CharlesM   12/7/2012 12:29:57 PM
Do you have any evidence of your charges against Gore? Even if true, Gore is out-bankrolled by the propaganda efforts of the fossil fuel industry by several orders of magnitude.

In any event Gore is irrelevant to any question over climate change. Try again.

tluxon
User Rank
Gold
Re: Why this article?
tluxon   12/7/2012 12:22:44 PM
I guess it depends on whose twisted version of reality we want to adhere to.  The oil cartels have stood in the way of developing other energy paradigms while limiting their product for maximum profit.  Al Gore tried to convince and manipulate the masses that consensus could be reached in premature scratching-the-surface "science" for the financial and political gain of his side of the energy market.  Neither side has represented themselves in an ethically honest manner, and have been unable to hide that their true motivation is for money and control rather than for the empowerment and good of the rest of us.

CharlesM
User Rank
Silver
Why this article?
CharlesM   12/7/2012 11:56:37 AM
Maybe it's about growth and the future of the automobile:

http://www.forbes.com/sites/toddwoody/2012/12/06/electric-car-sales-hit-another-record/ 

Should we expect a more radically abrupt shift? How many early car companies survived the sharpest growth decades for automobiles? How many dot com businesses survived the '90s boom and did that result in the internet going out of business? I'm not saying EV makers will go bankrupt, but the quick high profit strategy of selling as many high margin gas guzzlers while they are hot, with no eye toward the future, hasn't worked out too well either.

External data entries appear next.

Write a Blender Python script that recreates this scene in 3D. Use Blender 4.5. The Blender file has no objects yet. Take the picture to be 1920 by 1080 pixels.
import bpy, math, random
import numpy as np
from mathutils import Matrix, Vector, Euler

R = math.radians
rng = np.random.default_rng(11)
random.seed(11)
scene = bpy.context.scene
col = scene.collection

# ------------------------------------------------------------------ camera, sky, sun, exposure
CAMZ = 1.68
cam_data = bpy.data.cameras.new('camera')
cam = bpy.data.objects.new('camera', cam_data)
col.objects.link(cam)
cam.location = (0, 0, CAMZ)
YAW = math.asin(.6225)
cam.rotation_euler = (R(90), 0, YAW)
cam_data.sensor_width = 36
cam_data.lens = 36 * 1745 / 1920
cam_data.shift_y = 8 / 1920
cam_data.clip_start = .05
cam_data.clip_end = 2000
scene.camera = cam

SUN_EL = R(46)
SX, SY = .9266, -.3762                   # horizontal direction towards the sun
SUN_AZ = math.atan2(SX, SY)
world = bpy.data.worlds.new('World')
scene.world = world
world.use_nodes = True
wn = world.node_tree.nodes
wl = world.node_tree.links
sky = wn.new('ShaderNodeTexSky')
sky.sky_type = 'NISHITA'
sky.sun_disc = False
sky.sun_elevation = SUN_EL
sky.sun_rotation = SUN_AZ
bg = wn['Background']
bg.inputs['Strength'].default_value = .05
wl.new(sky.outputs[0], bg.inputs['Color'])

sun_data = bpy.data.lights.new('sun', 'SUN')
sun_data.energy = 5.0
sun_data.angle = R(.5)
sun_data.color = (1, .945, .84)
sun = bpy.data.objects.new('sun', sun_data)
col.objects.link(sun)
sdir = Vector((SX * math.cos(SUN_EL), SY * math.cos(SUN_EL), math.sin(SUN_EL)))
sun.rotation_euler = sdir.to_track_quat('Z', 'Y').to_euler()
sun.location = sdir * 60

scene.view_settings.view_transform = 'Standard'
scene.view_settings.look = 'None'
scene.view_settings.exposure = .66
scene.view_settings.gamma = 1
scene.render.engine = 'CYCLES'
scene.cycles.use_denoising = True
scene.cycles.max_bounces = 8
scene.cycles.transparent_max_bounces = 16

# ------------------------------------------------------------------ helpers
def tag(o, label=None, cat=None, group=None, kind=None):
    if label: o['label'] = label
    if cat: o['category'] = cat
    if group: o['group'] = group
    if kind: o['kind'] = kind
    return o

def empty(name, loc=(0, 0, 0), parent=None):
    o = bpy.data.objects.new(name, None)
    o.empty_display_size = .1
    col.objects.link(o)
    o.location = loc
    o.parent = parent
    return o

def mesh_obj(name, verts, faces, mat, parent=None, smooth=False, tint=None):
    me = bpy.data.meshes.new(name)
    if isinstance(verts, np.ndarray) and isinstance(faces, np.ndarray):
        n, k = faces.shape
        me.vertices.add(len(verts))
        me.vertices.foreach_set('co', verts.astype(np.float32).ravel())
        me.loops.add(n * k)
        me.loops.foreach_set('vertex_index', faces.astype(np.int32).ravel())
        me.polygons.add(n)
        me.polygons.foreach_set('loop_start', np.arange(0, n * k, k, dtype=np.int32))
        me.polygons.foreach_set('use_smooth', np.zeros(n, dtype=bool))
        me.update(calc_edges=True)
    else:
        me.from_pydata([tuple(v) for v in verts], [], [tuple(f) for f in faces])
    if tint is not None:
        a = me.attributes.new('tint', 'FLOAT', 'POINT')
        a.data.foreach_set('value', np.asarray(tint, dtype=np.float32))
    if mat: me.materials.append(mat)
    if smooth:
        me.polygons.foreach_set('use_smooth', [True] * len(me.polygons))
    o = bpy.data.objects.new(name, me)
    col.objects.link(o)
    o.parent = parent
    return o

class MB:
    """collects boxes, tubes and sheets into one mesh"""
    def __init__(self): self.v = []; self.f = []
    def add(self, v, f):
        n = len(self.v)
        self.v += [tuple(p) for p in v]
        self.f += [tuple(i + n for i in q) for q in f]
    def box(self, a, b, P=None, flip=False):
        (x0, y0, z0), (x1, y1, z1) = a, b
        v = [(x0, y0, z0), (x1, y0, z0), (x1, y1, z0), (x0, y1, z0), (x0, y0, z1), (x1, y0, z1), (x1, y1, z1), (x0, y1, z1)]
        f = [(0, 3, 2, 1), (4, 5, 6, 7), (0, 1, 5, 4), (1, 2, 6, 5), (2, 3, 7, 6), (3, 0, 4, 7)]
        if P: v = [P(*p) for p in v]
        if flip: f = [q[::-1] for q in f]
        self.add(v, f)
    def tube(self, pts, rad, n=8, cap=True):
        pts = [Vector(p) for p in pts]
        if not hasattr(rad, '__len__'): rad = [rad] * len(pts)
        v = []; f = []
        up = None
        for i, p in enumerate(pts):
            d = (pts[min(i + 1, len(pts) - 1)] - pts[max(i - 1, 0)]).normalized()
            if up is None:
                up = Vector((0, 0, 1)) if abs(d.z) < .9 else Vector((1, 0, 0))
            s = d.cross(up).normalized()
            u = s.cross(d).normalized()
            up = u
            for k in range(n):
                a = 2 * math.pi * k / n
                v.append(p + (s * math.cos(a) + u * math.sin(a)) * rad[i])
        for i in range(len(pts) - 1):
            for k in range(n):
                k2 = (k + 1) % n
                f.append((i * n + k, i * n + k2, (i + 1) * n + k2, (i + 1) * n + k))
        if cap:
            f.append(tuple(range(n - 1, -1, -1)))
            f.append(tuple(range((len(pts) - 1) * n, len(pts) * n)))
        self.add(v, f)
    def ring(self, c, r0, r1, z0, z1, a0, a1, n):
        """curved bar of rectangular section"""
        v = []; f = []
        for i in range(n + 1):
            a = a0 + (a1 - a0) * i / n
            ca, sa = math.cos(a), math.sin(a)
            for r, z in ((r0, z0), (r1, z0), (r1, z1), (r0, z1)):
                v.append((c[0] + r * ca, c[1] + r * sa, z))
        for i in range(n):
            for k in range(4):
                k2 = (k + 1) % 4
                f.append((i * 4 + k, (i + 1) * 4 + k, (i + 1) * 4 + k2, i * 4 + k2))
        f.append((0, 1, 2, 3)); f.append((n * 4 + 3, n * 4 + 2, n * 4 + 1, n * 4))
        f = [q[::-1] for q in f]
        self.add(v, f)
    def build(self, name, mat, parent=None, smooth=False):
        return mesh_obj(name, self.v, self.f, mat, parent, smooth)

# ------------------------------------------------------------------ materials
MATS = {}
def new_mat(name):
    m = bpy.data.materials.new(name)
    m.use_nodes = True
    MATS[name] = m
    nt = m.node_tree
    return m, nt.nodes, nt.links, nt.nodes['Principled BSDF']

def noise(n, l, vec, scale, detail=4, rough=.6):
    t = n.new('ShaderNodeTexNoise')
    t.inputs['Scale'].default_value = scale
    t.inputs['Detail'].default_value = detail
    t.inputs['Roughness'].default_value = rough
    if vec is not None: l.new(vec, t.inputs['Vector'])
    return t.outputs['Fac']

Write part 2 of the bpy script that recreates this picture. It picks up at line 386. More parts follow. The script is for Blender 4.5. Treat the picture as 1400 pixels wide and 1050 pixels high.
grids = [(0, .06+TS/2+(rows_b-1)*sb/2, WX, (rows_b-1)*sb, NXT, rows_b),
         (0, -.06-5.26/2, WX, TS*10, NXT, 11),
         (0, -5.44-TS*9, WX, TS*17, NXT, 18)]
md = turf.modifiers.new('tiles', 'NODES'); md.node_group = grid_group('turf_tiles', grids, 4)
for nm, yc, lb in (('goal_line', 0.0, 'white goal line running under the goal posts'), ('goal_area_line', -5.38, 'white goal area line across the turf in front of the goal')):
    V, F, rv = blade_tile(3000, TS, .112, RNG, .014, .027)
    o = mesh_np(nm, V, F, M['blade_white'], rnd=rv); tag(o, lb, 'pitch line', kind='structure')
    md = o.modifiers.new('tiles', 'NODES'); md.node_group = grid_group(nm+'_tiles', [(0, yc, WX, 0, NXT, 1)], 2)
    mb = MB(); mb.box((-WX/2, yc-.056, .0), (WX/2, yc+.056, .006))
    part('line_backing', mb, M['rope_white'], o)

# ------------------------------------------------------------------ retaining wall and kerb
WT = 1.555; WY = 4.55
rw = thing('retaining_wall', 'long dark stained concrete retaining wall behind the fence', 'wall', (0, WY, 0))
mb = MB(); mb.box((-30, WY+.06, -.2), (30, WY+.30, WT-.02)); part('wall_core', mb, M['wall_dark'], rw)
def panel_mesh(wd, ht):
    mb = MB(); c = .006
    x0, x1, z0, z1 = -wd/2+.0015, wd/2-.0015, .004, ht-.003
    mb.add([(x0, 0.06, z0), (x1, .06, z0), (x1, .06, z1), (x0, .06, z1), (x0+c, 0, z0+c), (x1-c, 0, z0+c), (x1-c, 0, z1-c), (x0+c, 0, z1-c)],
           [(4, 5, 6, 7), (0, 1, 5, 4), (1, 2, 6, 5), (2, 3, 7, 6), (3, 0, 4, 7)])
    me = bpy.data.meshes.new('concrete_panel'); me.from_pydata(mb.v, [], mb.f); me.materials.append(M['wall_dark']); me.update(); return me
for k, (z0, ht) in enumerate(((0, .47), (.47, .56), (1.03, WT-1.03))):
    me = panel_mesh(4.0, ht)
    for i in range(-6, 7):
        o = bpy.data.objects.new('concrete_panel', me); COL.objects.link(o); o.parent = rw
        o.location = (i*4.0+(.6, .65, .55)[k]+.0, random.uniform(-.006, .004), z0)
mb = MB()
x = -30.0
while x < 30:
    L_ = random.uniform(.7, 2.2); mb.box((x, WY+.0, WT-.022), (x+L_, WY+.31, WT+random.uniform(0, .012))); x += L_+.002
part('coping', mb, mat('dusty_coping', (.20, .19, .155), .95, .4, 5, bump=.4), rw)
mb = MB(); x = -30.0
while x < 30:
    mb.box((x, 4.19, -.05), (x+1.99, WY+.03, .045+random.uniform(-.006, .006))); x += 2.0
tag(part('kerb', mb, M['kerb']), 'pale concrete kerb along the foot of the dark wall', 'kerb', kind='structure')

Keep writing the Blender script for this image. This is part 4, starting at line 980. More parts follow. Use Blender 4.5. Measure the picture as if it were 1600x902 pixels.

Keep trying to scare off early adapters, Mr. Murray.  But your anti-EV bias is showing.

Which reminds me it's about time again for another Global Warming is an Al Gore Hoax article from UBM.

Rigby5
User Rank
Gold
Re: Business Model doesn't Fail with battery exchanges
Rigby5   12/6/2012 10:15:17 PM
If the government would have used the bail outs to force car makers to devise a common battery standard, then electric and hybrid cars would be much more attractive.

If all of them used the exact same form factor battery back, then you could establish battery exchanges.  You could buy a membership, and it would be not only an insurance policy to cover battery failure risk, but allow for greatly extenede range, simply by replacing the battery pack instead of waiting for it to recharge.

Then many more people would feel there was not longer any risk involved in buying an electric or hybrid vehicle.